Jay Pipes wrote:
Hello all,

(and especially folks like Roy and Roland who have copies of the SQL standard in the backs of their heads, :)

Or on a hard-drive close to me, which is the case :)

This week, we're in the middle of re-enabling the remaining test cases for Drizzle, and I'm working on the test of NULL behaviour.

From what I understand, the SQL standard leave the behaviour of NULL very much up to implementation, so the community should decide this one.

I wonder who told you that fairy tale...

The concept of a NULL is fairly complex, and I think the NULL value would never have taken on if the semantics defining it was sloppy :)

What should happen when the following occurs?

CREATE TABLE t1 (id INT NOT NULL);
INSERT INTO t1 VALUES (NULL);
INSERT INTO t1 VALUES (NULL),(NULL);

The behaviour in both cases would be to throw an exception and reject the statements. The only exception (I think) is the case where you have a trigger that catches the NULL and an replaces it with something else.

But I guess there are people with more familiarity with triggers than me who can tell you more about that.

Thanks,
Roy

Believe it or not, this is the current behaviour, as specified in the MySQL manual (http://dev.mysql.com/doc/refman/5.1/en/insert.html):

"Inserting NULL into a column that has been declared NOT NULL. For multiple-row INSERT statements or INSERT INTO ... SELECT statements, the column is set to the implicit default value for the column data type. This is 0 for numeric types, the empty string ('') for string types, and the “zero” value for date and time types.
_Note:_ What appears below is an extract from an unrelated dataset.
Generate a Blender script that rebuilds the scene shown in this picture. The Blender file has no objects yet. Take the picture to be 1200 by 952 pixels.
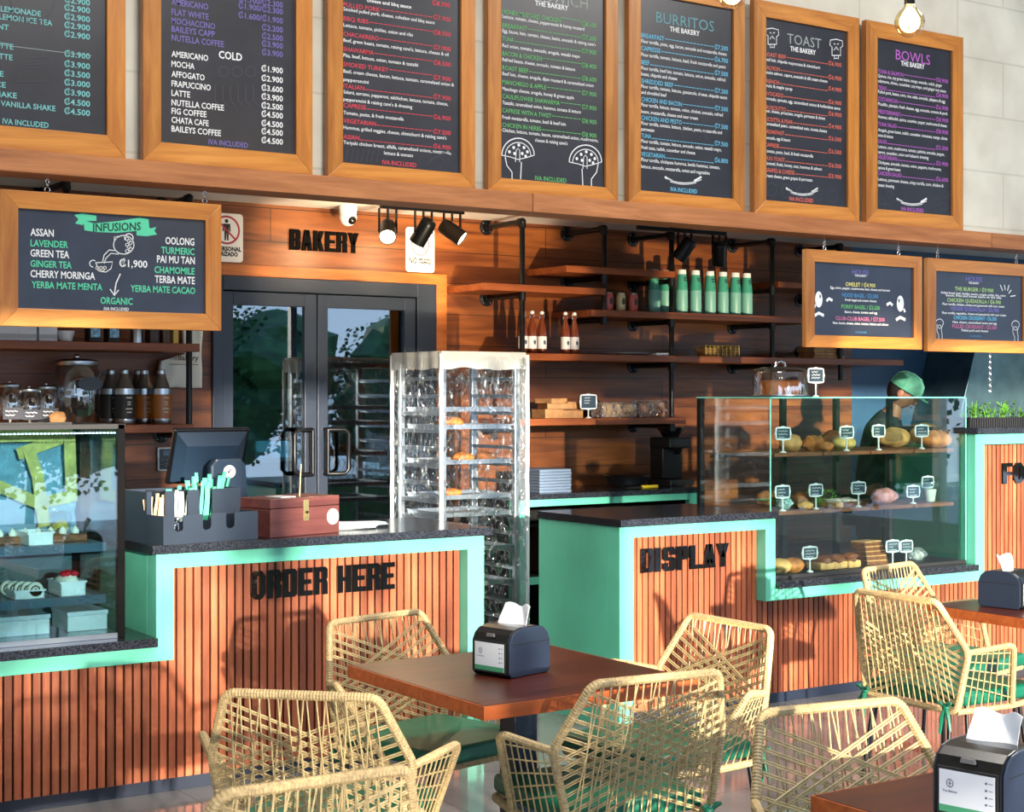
import bpy, bmesh, math, random
from mathutils import Vector, Matrix, noise
random.seed(7)
R_ = math.radians
C = bpy.context.scene.collection

# ---------------------------------------------------------------- camera
FPX, CXP, HYP, CH = 1845.0, 600.0, 463.0, 1.60          # focal length (px), centre column, horizon row, eye height
YAW = math.atan2(1225.0, 1845.0)
FW = Vector((math.sin(YAW), math.cos(YAW), 0)); RT = Vector((math.cos(YAW), -math.sin(YAW), 0)); EYE = Vector((0, 0, CH))
cam_d = bpy.data.cameras.new('camera'); cam = bpy.data.objects.new('camera', cam_d); C.objects.link(cam)
cam.location = EYE; cam.rotation_euler = (R_(90), 0, -YAW)
cam_d.sensor_width = 36; cam_d.lens = FPX / 1200 * 36; cam_d.shift_y = -13.0 / 1200; cam_d.clip_start = 0.05
bpy.context.scene.camera = cam

# ---------------------------------------------------------------- world, sun, exposure
SC = bpy.context.scene
SC.view_settings.view_transform = 'Standard'; SC.view_settings.look = 'None'
SC.view_settings.gamma = 1; SC.view_settings.use_curve_mapping = False
SC.view_settings.exposure = 0.52
w = bpy.data.worlds.new('sky'); SC.world = w; w.use_nodes = True
nt = w.node_tree; bg = nt.nodes['Background']
tc = nt.nodes.new('ShaderNodeTexCoord'); sx = nt.nodes.new('ShaderNodeSeparateXYZ'); rp = nt.nodes.new('ShaderNodeValToRGB')
nt.links.new(tc.outputs['Generated'], sx.inputs[0]); nt.links.new(sx.outputs[2], rp.inputs[0]); nt.links.new(rp.outputs[0], bg.inputs[0])
rp.color_ramp.elements[0].position = 0.0; rp.color_ramp.elements[0].color = (0.60, 0.77, 1.0, 1)
rp.color_ramp.elements[1].position = 0.7; rp.color_ramp.elements[1].color = (0.30, 0.52, 0.95, 1)
bg.inputs[1].default_value = 2.6
sd = bpy.data.lights.new('low_sun', 'SUN'); sun = bpy.data.objects.new('low_sun', sd); C.objects.link(sun)
sd.energy = 10.0; sd.angle = R_(0.9); sd.color = (1.0, 0.90, 0.74)
sun.location = (0, -10, 2)
_d = Vector((math.sin(R_(9)), math.cos(R_(9)), -math.tan(R_(7.0)))).normalized()
sun.rotation_euler = _d.to_track_quat('-Z', 'Y').to_euler()

def lamp(name, kind, loc, energy, color, aim=None, **kw):
    d = bpy.data.lights.new(name, kind); o = bpy.data.objects.new(name, d); C.objects.link(o)
    d.energy = energy; d.color = color; o.location = loc
    for k, v in kw.items(): setattr(d, k, v)
    if aim is not None:
        o.rotation_euler = (Vector(aim) - Vector(loc)).to_track_quat('-Z', 'Y').to_euler()
    return o

# evening sun thrown back up by the polished floor, and unseen area lamps added to brighten the upper wall
for _a, _b, _s, _e in (((3.0, .9, .05), (4.35, 8.2, 2.38), 11, 2600), ((4.0, .9, .05), (5.30, 8.2, 2.28), 9, 2200), ((5.15, .9, .05), (6.80, 7.9, 2.24), 9, 2000)):
    lamp('sun_glint', 'SPOT', _a, _e, (1.0, 0.78, 0.50), aim=_b, spot_size=R_(_s), spot_blend=0.45, shadow_soft_size=0.03)
for _x in (2.6, 6.4): lamp('upper_wall_fill', 'AREA', (_x, 3.2, 4.66), 110, (1.0, 0.95, 0.86), aim=(_x, 3.4, 0), size=1.2)

# ---------------------------------------------------------------- pixel -> point on a plane of the room
def ray(u, v): return FW + RT * ((u - CXP) / FPX) + Vector((0, 0, (HYP - v) / FPX))
def PY(u, v, Y): d = ray(u, v); return EYE + d * (Y / d.y)
def PZ(u, v, Z): d = ray(u, v); return EYE + d * ((Z - CH) / d.z)
def PX(u, v, X): d = ray(u, v); return EYE + d * (X / d.x)
def depth(p): return (Vector(p) - EYE).dot(FW)

# ---------------------------------------------------------------- materials
def lin(c):
    return tuple(((x / 255) / 12.92 if x / 255 <= 0.04045 else ((x / 255 + 0.055) / 1.055) ** 2.4) for x in c)
MATS = {}
class NT:
    def __init__(s, name):
        s.m = bpy.data.materials.new(name); s.m.use_nodes = True; s.t = s.m.node_tree; s.n = s.t.nodes
        s.b = s.n['Principled BSDF']; s.out = s.n['Material Output']
    def node(s, typ, **kw):
        n = s.n.new('ShaderNode' + typ)
        for k, v in kw.items():
            if hasattr(n, k): setattr(n, k, v)
            else: n.inputs[k].default_value = v
        return n
    def link(s, a, b): s.t.links.new(a, b)
    def coords(s, scale=(1, 1, 1), kind='Object', rot=(0, 0, 0)):
        a = s.node('TexCoord'); m = s.node('Mapping'); s.link(a.outputs[kind], m.inputs[0])
        m.inputs['Scale'].default_value = scale; m.inputs['Rotation'].default_value = rot; return m.outputs[0]
    def ramp(s, fac, stops):
        r = s.node('ValToRGB'); s.link(fac, r.inputs[0]); e = r.color_ramp.elements
        while len(e) < len(stops): e.new(0.5)
        for k, (p, c) in enumerate(stops): e[k].position = p; e[k].color = (*lin(c), 1)
        return r.outputs[0]
    def bump(s, h, strength=0.2, dist=0.01):
        b = s.node('Bump'); b.inputs['Strength'].default_value = strength; b.inputs['Distance'].default_value = dist
        s.link(h, b.inputs['Height']); s.link(b.outputs[0], s.b.inputs['Normal']); return b
    def mul(s, a, b, fac=1.0, mode='MULTIPLY'):
        m = s.node('Mix', data_type='RGBA', blend_type=mode); m.inputs[0].default_value = fac
        s.link(a, m.inputs[6]); s.link(b, m.inputs[7]); return m.outputs[2]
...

INSERT INTO ... SELECT statements are handled the same way as multiple-row inserts because the server does not examine the result set from the SELECT to see whether it returns a single row. (For a single-row INSERT, no warning occurs when NULL is inserted into a NOT NULL column. Instead, the statement fails with an error.)"

Therefore for the above example the correct behaviour is to throw an error (1048) on the first insert, but on the second, multi-row insert, use the implicit default value for an integer column (0) and throw a warning for each row.

Ostensibly, the above behaviour was designed so that LOAD DATA and other multi-row or batch operations would continue if a NULL value was inserted into a NOT NULL column.

Please comment on whether the above behaviour is correct, or whether an error should always be thrown in the case of a NULL being inserted into a NOT NULL column.